Here’s the plot, minus the twist (which is so outrageous and dumb and needlessly complicated it needs an entire paragraph to itself). Mystery Incorporated has broken up after the group became jaded about none of the paranormal phenomena they investigated ever being real. When Daphne, now a television journalist, expresses nostalgia for the good old mystery-solving days, Fred decides to reunite the old gang and go on a cross-country tour to find a genuine ghost. After a long string of the same old fakery they wind up in Louisiana, where a pretty girl invites them to stay at the genuine haunted house she lives in on a private island along with the house’s owner, an older woman named Simone. Sure enough the gang start to encounter some things that can’t be explained, and find their lives in danger when zombies start clawing their way out of the ground.
And then there’s the movie’s big twist (assuming you don’t count “zombies/ghosts are real!” as a twist), which is so B-movie it hurts. It turns out that the girl who invited Scooby and the gang over to the island and the woman who owns the house are immortal succubi. They were some kind of indigenous white people who worshipped a cat-god, whose tribe was slaughtered by pirates (and when I say “slaughtered,” I mean they ran from the pirates into alligator infested waters and were eaten off-screen). They prayed to their cat-god for revenge, and were transformed into half-human, half-cat demons. Eager to live forever, they began luring people to the island to suck the life out of them, and all the zombies who have been stalking the island are the restless souls of those they murdered, trying to scare off any more potential victims.
It’s not necessarily the plot that reminds me of Corman, because that is more or less cobbled together from half a dozen horror films and, interestingly, predicts a few*. Rather, it’s the pacing, style, and the areas it chooses to cut corners that remind me of the Corman school. The movie is largely confined to a single location, a private home on a remote island in the Southern United States, which in the real world is one of those wonderfully wide open, budget-friendly locations. Then there’s the music, which is obviously where they spent the least amount of money. The score sounds like the really cheap stock music you buy in bulk, and the handful of original songs are painfully generic pop. (Often describing exactly what’s happening on screen)
*There are hints of the found footage genre that would blow up the following year with The Blair Witch Project, and the bare bones of the 2007 Spanish language film [REC], which is about a reporter and her cameraman who get trapped in a quarantined building crawling with maybe-zombies. (Though it should be noted that when shit starts getting really dangerous, Fred stops filming so he can get away faster. Take note, future found-footage cameramen.)
Then there’s the voice acting. The movie somehow managed to assemble a murderer’s row of voice acting talent (Billy West! Mary Kay Bergman! Frank Welker! Tara Strong [under her maiden name Charendorff]! Jim Cummings!
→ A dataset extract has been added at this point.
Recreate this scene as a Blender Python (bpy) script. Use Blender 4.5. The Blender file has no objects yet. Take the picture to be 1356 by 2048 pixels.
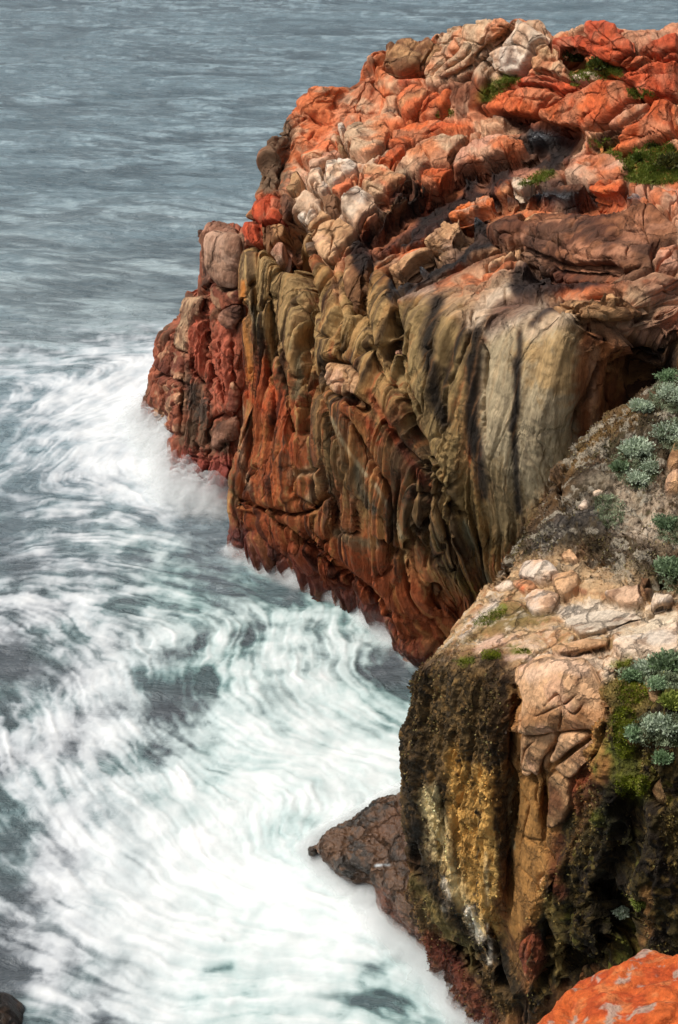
import bpy, math, random
import numpy as np
rad = math.radians
scene = bpy.context.scene

# ------------------------------------------------------------------ camera
CAM_H, PITCH, FPX = 22.0, rad(28.0), 50.0 / 36.0 * 2048.0
cam_d = bpy.data.cameras.new("camera")
cam_d.sensor_fit = 'VERTICAL'
cam_d.sensor_height = 36.0
cam_d.lens = 50.0
cam_d.clip_start = 0.1
cam_d.clip_end = 6000.0
cam = bpy.data.objects.new("camera", cam_d)
cam.location = (0, 0, CAM_H)
cam.rotation_euler = (rad(90) - PITCH, 0, 0)
scene.collection.objects.link(cam)
scene.camera = cam

# ------------------------------------------------------------------ sky and sun
SUN_EL, SUN_AZ = rad(56), rad(-88)          # azimuth from +Y (north) towards +X (east)
world = bpy.data.worlds.new("World")
scene.world = world
world.use_nodes = True
wt = world.node_tree
for n in list(wt.nodes):
    wt.nodes.remove(n)
sky = wt.nodes.new("ShaderNodeTexSky")
sky.sky_type = 'NISHITA'
sky.sun_disc = False
sky.sun_elevation = SUN_EL
sky.sun_rotation = SUN_AZ
sky.air_density = 1.0
sky.dust_density = 4.0
sky.ozone_density = 1.0
hs = wt.nodes.new("ShaderNodeHueSaturation")
hs.inputs['Saturation'].default_value = 0.42
bg = wt.nodes.new("ShaderNodeBackground")
bg.inputs['Strength'].default_value = 0.078
wo = wt.nodes.new("ShaderNodeOutputWorld")
wt.links.new(sky.outputs[0], hs.inputs['Color'])
wt.links.new(hs.outputs[0], bg.inputs['Color'])
wt.links.new(bg.outputs[0], wo.inputs['Surface'])

sun_d = bpy.data.lights.new("sun", 'SUN')
sun_d.energy = 2.35
sun_d.angle = rad(22)
sun_d.color = (1.0, 0.95, 0.87)
sun = bpy.data.objects.new("sun", sun_d)
sun.rotation_euler = (math.pi / 2 - SUN_EL, 0, math.pi - SUN_AZ)
scene.collection.objects.link(sun)

scene.view_settings.view_transform = 'Standard'
scene.view_settings.look = 'None'
scene.view_settings.exposure = 0.38
scene.view_settings.gamma = 1.0
scene.view_settings.use_curve_mapping = False
scene.cycles.use_denoising = True
scene.cycles.max_bounces = 5
scene.cycles.diffuse_bounces = 3
scene.cycles.glossy_bounces = 3
scene.cycles.transparent_max_bounces = 48
scene.cycles.use_adaptive_sampling = True

# ------------------------------------------------------------------ pixel <-> place
CP, SP = math.cos(PITCH), math.sin(PITCH)

def ray(px, py):
    x = (np.asarray(px, float) - 678.0) / FPX
    y = (1024.0 - np.asarray(py, float)) / FPX
    return x, CP + y * SP, -SP + y * CP

def at(px, py, D):
    """the point seen at photo pixel (px, py) that lies D metres ahead (along +Y)"""
    x, dy, dz = ray(px, py)
    k = np.asarray(D, float) / dy
    return np.stack([x * k, dy * k, CAM_H + dz * k], -1)

def at_z(px, py, z=0.0):
    x, dy, dz = ray(px, py)
    k = (z - CAM_H) / dz
    return np.stack([x * k, dy * k, CAM_H + dz * k], -1)

def proj(P):
    X, Y, Z = P[..., 0], P[..., 1], P[..., 2] - CAM_H
    d = np.maximum(Y * CP - Z * SP, 0.05)
    u = Y * SP + Z * CP
    return 678 + FPX * X / d, 1024 - FPX * u / d, d

# ------------------------------------------------------------------ noise
_rng = np.random.RandomState(7)
PERM = _rng.permutation(4096).astype(np.int32)
GR = _rng.normal(size=(4096, 3)).astype(np.float32)
GR /= np.linalg.norm(GR, axis=1, keepdims=True)
RV = _rng.rand(4096, 4).astype(np.float32)

def _h(ix, iy, iz=0):
    return PERM[(PERM[(PERM[ix & 4095] + iy) & 4095] + iz) & 4095]

def perlin(x, y, z=None, seed=0):
    x = np.asarray(x, np.float32); y = np.asarray(y, np.float32)
    two = z is None
    x, y = np.broadcast_arrays(x, y)
    ix = np.floor(x).astype(np.int32); iy = np.floor(y).astype(np.int32)
    fx = x - ix; fy = y - iy
    u = fx * fx * fx * (fx * (fx * 6 - 15) + 10); v = fy * fy * fy * (fy * (fy * 6 - 15) + 10)
    if two:
        def g(a, b):
            k = _h(ix + a, iy + b, seed)
            return GR[k, 0] * (fx - a) + GR[k, 1] * (fy - b)
        a = g(0, 0); b = g(1, 0); c = g(0, 1); d = g(1, 1)
        return ((a + (b - a) * u) * (1 - v) + (c + (d - c) * u) * v) * 1.6
    z = np.broadcast_to(np.asarray(z, np.float32), x.shape)
    iz = np.floor(z).astype(np.int32); fz = z - iz
    w = fz * fz * fz * (fz * (fz * 6 - 15) + 10)
    def g3(a, b, c):
        k = _h(ix + a, iy + b, iz + c + seed * 31)
        G = GR[k]
        return G[..., 0] * (fx - a) + G[..., 1] * (fy - b) + G[..., 2] * (fz - c)
    r = []
    for c in (0, 1):
        a0 = g3(0, 0, c); b0 = g3(1, 0, c); c0 = g3(0, 1, c); d0 = g3(1, 1, c)
        r.append((a0 + (b0 - a0) * u) * (1 - v) + (c0 + (d0 - c0) * u) * v)
    return (r[0] * (1 - w) + r[1] * w) * 1.5

def fbm(x, y, z=None, o=4, seed=0, gain=.5, lac=2.03):
    s = 0; a = 1.0; f = 1.0; n = 0
    for k in range(o):
        s = s + a * perlin(x * f + 7.3 * k, y * f + 3.1 * k, None if z is None else z * f + k, seed + k)
        n += a; a *= gain; f *= lac
    return s / n * 1.4

def ridge(x, y, z=None, o=3, seed=0):
    s = 0; a = 1.0; f = 1.0; n = 0
    for k in range(o):
        s = s + a * (1 - 2 * np.abs(perlin(x * f + 5.1 * k, y * f, None if z is None else z * f, seed + k)))
        n += a; a *= .5; f *= 2.1
    return s / n

def voronoi(x, y, seed=0, jit=.85):
    """F1, F2, id, offset to the cell's centre"""
    x = np.asarray(x, np.float32); y = np.asarray(y, np.float32)
    ix = np.floor(x).astype(np.int32); iy = np.floor(y).astype(np.int32)
    f1 = np.full(x.shape, 9, np.float32); f2 = f1.copy()
    idd = np.zeros(x.shape, np.int32); ox = np.zeros_like(f1); oy = np.zeros_like(f1)
    for a in (-1, 0, 1):
        for b in (-1, 0, 1):
            k = _h(ix + a, iy + b, seed)
            cx = ix + a + .5 + (RV[k, 0] - .5) * jit - x
            cy = iy + b + .5 + (RV[k, 1] - .5) * jit - y
            d = np.sqrt(cx * cx + cy * cy)
            m = d < f1
            f2 = np.where(m, f1, np.minimum(f2, d))
            f1 = np.where(m, d, f1); idd = np.where(m, k, idd)
            ox = np.where(m, cx, ox); oy = np.where(m, cy, oy)
    return f1, f2, idd, ox, oy

def ss(a, b, x):
    t = np.clip((x - a) / (b - a), 0, 1)
    return t * t * (3 - 2 * t)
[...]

Mark Hamill!) and for the most part there’s very little life to the performances. A lot of this can be attributed to the lackluster script (some of the dialogue is atrocious), which gives no characterization whatsoever to the Scooby gang beyond what might be found on a Wikipedia entry. The only people who don’t sound like they’re thinking about where else they could be are Hamill, who lucked into an outrageously bizarre stereotype, and Strong, who I’m pretty sure gives 100% when she says hello to strangers on the street.
Finally, there’s the animation, which is well done (Scooby-Doo himself is elastic and bursting with energy), but mixes aesthetics in a way that makes the whole movie seem a little off. The film was largely animated in Japan, and as such there’s a distinct anime influence on the project. It’s much more subtle in the Scooby gang, since they’re working from pre-existing designs, but a lot of the original characters look like they wandered in from “Sailor Moon.” (This comparison is especially apt when Simone and her protege transform into cat-demons)
Scooby-Doo On Zombie Island is an odd little movie, and I might recommend it solely because I can’t think of anything else quite like it.